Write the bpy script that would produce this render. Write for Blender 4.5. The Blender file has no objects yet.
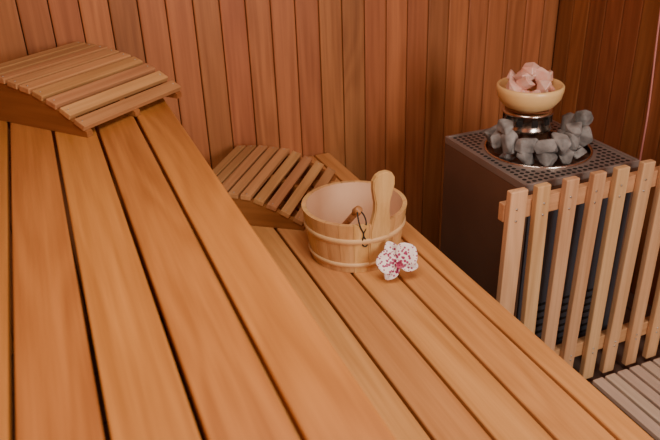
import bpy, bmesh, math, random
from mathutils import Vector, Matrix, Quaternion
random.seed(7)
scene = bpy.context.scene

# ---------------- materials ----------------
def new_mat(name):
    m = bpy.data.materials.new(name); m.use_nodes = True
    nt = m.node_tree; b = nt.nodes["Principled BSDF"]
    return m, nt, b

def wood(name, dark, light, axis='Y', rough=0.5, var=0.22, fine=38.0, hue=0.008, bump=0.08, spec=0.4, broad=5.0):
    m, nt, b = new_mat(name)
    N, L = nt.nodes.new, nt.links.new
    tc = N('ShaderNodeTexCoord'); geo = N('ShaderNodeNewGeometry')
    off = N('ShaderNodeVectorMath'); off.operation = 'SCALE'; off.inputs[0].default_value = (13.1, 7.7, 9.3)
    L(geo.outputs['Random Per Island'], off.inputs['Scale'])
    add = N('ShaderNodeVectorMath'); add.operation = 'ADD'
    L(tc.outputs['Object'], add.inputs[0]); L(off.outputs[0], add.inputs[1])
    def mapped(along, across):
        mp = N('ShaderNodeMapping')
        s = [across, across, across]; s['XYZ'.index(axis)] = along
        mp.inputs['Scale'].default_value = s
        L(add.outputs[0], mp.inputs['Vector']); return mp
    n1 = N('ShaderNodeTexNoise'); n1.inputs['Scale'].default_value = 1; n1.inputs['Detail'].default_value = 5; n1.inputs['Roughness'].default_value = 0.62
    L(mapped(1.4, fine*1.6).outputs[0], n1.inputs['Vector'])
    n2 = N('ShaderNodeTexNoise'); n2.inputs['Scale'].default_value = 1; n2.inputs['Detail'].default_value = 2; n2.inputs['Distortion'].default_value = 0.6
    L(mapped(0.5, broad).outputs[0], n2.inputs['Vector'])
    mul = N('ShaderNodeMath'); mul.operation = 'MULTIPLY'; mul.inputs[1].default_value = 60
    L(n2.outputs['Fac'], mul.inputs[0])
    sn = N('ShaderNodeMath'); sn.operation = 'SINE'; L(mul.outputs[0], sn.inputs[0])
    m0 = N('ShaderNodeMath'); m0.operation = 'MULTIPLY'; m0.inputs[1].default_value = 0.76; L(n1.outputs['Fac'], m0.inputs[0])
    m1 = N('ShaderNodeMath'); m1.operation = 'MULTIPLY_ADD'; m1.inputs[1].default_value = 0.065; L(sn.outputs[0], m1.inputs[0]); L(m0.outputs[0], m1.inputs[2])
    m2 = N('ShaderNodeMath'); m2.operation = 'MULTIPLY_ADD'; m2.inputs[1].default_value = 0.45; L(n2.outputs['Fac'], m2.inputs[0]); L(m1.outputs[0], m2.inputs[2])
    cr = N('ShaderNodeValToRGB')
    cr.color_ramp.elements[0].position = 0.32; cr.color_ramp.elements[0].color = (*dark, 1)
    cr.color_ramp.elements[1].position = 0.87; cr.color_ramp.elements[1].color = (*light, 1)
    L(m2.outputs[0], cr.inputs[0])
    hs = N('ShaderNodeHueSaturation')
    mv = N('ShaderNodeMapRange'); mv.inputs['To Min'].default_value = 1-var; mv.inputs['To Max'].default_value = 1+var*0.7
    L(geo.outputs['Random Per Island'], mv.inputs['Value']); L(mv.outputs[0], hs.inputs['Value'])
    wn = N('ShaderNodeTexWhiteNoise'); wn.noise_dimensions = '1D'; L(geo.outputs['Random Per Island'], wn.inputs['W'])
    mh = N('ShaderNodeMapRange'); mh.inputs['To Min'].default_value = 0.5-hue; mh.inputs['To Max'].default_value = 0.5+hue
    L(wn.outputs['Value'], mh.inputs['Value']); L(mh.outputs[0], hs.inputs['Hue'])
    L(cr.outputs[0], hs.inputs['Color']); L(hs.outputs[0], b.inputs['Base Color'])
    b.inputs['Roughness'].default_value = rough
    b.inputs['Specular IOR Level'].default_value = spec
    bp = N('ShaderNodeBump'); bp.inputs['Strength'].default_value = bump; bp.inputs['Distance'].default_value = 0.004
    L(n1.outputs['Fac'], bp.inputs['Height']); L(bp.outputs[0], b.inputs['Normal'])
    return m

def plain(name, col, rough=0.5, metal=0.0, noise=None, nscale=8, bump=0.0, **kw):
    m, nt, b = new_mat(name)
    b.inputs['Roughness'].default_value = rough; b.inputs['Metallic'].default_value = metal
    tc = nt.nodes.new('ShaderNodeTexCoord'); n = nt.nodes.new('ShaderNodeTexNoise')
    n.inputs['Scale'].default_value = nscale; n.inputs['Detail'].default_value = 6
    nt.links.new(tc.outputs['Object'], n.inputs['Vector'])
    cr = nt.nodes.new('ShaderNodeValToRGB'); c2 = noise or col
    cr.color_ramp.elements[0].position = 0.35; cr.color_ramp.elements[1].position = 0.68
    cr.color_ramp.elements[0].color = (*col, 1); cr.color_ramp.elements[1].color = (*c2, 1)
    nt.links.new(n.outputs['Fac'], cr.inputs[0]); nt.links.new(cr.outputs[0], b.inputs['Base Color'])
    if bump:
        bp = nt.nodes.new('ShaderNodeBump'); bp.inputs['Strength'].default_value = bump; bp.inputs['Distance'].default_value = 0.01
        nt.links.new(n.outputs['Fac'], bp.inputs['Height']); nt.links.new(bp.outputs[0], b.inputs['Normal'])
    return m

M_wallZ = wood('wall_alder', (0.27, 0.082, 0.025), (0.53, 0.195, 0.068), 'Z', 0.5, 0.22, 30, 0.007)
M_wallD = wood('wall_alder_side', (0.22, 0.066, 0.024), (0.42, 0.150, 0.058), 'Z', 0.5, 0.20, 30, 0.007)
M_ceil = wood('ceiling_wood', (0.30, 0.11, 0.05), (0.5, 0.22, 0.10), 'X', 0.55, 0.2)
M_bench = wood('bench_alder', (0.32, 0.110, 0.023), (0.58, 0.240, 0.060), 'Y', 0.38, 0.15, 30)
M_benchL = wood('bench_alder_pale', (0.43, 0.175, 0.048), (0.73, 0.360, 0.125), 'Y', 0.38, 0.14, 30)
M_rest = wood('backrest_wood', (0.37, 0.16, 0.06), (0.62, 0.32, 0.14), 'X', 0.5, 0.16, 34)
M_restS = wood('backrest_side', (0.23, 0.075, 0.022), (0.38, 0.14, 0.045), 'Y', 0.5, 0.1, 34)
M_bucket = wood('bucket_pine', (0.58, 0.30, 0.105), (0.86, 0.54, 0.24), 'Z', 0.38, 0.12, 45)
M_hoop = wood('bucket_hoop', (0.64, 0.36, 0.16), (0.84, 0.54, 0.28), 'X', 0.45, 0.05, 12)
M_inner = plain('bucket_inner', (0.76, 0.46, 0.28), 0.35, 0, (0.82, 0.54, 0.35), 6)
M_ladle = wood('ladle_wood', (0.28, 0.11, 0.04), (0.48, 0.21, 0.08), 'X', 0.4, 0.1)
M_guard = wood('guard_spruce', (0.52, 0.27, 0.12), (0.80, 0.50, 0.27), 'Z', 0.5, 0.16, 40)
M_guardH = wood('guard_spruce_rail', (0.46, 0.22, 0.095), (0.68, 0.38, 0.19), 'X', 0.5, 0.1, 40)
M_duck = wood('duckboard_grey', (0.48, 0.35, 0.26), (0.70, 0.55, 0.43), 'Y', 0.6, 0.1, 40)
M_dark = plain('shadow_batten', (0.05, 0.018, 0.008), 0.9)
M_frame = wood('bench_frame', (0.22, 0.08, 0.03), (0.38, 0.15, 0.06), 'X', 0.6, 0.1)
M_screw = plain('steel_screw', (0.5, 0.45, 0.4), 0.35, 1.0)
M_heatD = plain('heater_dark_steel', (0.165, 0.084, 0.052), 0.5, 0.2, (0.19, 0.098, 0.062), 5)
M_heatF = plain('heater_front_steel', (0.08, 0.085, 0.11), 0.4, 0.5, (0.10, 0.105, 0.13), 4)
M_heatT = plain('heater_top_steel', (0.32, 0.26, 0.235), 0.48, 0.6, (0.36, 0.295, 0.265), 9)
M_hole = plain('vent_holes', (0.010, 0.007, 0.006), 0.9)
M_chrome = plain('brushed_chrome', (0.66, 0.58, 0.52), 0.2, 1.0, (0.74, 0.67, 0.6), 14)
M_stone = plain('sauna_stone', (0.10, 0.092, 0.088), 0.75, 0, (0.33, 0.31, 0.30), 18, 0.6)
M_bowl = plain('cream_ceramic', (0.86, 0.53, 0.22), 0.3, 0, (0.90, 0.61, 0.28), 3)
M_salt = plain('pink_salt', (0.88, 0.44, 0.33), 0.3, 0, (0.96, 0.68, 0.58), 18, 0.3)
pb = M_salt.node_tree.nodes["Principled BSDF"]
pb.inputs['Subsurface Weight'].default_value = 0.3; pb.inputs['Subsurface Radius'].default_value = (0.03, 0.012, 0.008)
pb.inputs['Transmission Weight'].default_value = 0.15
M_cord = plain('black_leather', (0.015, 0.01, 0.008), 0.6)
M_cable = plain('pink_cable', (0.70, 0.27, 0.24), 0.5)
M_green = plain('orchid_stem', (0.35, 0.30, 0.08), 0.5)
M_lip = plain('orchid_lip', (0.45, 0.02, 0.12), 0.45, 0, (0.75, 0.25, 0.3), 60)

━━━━

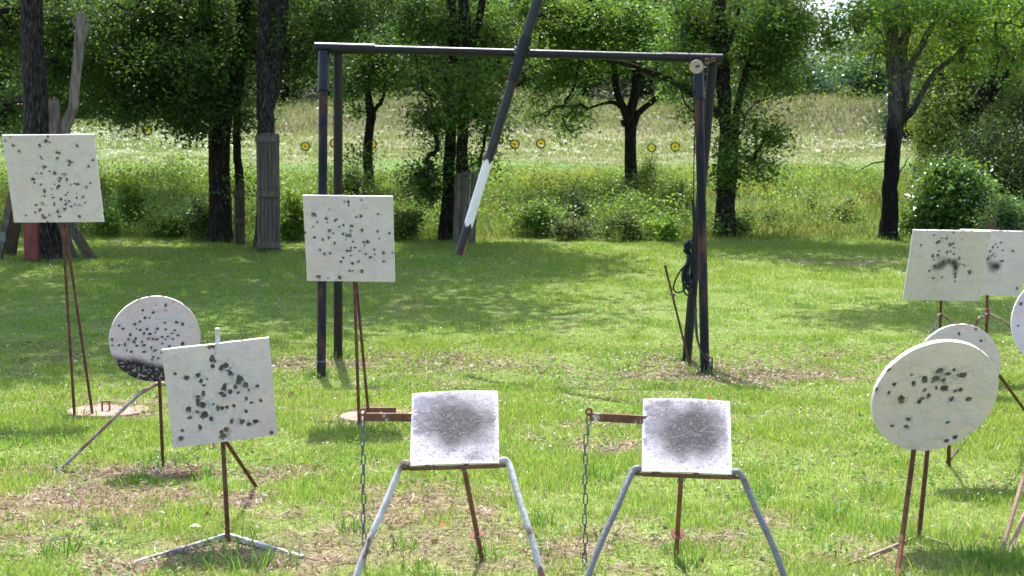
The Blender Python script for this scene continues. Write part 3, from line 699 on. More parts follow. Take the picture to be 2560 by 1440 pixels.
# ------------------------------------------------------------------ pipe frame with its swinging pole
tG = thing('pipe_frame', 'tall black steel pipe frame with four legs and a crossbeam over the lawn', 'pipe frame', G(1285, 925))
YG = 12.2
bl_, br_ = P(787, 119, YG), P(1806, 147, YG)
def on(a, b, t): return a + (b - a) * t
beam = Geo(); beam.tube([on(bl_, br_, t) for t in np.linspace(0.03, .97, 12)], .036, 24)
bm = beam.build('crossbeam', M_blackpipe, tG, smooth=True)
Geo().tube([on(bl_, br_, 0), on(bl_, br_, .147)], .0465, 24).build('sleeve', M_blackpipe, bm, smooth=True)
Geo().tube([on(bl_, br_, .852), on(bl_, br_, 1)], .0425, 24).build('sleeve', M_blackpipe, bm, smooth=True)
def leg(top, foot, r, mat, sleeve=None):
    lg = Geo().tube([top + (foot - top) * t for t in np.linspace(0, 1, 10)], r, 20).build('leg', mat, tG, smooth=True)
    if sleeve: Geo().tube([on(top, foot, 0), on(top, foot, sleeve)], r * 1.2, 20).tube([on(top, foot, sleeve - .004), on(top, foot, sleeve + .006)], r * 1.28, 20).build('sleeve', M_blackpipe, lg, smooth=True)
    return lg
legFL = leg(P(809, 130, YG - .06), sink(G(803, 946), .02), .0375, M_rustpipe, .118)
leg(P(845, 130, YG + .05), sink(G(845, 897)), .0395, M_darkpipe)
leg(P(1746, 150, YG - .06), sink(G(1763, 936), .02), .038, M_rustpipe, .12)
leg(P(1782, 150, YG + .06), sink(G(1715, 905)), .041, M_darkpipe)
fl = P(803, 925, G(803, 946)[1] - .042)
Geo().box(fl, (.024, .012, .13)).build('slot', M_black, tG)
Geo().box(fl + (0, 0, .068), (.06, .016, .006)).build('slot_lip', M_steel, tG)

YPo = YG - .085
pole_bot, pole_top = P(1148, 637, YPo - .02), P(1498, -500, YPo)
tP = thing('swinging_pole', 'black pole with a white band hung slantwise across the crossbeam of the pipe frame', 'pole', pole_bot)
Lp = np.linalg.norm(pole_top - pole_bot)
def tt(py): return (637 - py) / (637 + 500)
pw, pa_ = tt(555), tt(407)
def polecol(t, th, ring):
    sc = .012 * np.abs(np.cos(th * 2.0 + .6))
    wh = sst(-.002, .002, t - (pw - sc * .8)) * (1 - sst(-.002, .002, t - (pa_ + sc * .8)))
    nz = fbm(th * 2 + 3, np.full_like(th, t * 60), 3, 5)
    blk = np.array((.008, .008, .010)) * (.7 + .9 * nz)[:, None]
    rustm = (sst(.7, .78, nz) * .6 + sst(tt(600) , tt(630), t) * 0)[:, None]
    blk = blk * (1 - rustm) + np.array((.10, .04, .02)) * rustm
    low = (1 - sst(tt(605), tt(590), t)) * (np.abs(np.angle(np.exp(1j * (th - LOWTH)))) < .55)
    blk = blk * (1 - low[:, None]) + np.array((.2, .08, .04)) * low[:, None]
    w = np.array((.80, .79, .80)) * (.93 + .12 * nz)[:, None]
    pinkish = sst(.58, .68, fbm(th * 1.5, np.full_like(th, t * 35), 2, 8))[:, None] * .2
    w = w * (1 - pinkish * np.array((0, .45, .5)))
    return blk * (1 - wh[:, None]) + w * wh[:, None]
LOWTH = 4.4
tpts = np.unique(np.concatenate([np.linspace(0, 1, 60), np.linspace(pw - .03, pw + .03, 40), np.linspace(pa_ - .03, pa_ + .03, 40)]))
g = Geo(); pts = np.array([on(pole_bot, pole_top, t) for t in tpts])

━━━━

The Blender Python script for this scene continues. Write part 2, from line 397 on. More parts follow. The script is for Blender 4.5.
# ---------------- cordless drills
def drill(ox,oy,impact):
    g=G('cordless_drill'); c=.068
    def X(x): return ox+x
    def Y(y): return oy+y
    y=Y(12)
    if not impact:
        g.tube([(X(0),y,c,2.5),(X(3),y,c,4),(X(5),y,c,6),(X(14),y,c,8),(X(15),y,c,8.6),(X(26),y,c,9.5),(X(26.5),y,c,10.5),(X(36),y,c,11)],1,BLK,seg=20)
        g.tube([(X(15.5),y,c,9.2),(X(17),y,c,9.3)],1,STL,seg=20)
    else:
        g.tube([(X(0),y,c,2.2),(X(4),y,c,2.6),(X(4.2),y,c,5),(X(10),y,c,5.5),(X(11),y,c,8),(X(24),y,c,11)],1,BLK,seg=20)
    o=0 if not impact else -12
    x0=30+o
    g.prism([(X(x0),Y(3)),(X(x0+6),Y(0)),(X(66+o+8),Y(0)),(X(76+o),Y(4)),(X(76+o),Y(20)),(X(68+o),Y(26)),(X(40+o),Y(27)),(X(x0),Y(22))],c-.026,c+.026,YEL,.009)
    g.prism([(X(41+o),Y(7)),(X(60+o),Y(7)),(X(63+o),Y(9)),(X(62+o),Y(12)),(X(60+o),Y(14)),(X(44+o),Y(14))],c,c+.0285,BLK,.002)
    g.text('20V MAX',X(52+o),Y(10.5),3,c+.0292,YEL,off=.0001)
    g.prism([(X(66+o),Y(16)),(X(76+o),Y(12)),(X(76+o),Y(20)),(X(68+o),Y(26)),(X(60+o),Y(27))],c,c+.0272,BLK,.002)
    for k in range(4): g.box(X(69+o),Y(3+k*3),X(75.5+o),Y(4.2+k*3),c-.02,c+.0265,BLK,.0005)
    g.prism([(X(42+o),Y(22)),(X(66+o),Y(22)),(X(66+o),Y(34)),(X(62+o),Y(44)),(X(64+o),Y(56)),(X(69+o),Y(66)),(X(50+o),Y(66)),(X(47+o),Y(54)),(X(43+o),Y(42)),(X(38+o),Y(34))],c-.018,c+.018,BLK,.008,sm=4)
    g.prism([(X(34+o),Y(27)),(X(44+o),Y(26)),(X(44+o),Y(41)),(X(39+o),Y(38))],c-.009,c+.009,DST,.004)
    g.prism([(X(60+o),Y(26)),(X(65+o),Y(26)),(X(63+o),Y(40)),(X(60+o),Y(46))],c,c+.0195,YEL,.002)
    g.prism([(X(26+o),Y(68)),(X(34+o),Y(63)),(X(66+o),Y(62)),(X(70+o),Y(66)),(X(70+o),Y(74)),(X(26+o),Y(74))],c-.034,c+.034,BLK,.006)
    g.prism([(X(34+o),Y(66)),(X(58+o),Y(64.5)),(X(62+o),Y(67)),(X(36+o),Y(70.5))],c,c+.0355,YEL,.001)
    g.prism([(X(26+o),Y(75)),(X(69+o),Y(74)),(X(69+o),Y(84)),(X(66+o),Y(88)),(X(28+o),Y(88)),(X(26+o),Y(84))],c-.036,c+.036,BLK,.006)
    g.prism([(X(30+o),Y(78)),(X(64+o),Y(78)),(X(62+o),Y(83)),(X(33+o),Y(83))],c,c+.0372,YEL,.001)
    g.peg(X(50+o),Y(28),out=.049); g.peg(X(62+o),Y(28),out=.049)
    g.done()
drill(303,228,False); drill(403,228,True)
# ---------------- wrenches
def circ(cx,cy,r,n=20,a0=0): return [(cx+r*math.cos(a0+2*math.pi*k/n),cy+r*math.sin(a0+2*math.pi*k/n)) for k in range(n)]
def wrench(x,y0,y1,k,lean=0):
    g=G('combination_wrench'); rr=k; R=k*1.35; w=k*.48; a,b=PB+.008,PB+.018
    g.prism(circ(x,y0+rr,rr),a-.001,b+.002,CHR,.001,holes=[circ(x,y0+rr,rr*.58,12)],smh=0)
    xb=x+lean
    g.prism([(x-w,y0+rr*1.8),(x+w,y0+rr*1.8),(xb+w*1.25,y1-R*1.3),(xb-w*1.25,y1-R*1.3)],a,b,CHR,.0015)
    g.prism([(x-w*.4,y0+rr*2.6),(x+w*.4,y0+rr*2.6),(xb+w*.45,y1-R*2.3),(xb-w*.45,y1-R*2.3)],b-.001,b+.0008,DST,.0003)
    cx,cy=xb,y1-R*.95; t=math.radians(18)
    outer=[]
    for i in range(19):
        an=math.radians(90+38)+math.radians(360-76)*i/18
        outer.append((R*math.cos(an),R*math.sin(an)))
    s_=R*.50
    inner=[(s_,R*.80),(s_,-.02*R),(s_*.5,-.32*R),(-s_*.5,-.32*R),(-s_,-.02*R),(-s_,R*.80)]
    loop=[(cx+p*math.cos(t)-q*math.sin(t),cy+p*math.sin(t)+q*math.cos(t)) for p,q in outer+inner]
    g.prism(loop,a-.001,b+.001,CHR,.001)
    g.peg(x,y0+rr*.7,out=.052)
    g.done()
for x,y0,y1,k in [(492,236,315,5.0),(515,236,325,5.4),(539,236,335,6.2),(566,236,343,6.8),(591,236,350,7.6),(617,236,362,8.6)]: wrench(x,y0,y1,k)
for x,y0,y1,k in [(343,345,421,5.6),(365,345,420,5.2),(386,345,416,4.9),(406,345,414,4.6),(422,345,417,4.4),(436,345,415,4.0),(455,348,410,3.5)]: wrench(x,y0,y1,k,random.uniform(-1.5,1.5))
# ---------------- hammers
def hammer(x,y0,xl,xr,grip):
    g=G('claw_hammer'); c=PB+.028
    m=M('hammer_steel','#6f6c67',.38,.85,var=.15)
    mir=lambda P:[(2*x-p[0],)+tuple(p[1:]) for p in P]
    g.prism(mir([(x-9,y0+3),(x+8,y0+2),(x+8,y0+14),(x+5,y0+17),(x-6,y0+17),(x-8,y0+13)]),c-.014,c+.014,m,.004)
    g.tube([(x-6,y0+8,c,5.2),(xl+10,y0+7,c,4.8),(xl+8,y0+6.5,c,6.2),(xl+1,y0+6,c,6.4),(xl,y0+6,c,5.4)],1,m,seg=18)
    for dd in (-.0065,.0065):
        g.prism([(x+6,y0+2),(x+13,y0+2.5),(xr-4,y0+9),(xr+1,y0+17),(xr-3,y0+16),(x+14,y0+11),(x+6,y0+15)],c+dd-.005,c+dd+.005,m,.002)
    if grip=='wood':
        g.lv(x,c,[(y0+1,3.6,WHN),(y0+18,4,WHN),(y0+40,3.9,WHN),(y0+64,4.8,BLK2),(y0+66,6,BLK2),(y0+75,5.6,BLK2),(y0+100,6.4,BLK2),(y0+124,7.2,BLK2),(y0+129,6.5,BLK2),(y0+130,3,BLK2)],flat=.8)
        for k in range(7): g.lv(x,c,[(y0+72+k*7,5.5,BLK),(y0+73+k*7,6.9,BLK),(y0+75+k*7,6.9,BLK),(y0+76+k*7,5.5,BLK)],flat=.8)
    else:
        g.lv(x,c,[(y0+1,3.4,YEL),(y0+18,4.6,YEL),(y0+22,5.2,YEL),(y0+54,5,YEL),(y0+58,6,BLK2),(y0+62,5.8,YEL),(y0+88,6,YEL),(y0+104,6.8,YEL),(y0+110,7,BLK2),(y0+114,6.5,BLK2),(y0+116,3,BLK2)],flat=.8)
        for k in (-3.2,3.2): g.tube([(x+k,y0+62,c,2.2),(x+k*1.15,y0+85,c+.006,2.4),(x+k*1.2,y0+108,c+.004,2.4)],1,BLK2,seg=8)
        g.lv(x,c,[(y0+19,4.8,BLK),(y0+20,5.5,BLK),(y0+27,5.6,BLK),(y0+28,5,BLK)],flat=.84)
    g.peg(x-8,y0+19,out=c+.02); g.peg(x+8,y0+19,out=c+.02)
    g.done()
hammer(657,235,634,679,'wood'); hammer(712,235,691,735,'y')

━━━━

Problem details = From the records above, give again only the part that opens with the line containing "Write the bpy" and closes with the line containing "return m, nt, b". Keep both ends but drop the pictures.

Answer for the task =
Write the bpy script that would produce this render. Write for Blender 4.5. The Blender file has no objects yet.
import bpy, bmesh, math, random
from mathutils import Vector, Matrix, Quaternion
random.seed(7)
scene = bpy.context.scene

# ---------------- materials ----------------
def new_mat(name):
    m = bpy.data.materials.new(name); m.use_nodes = True
    nt = m.node_tree; b = nt.nodes["Principled BSDF"]
    return m, nt, b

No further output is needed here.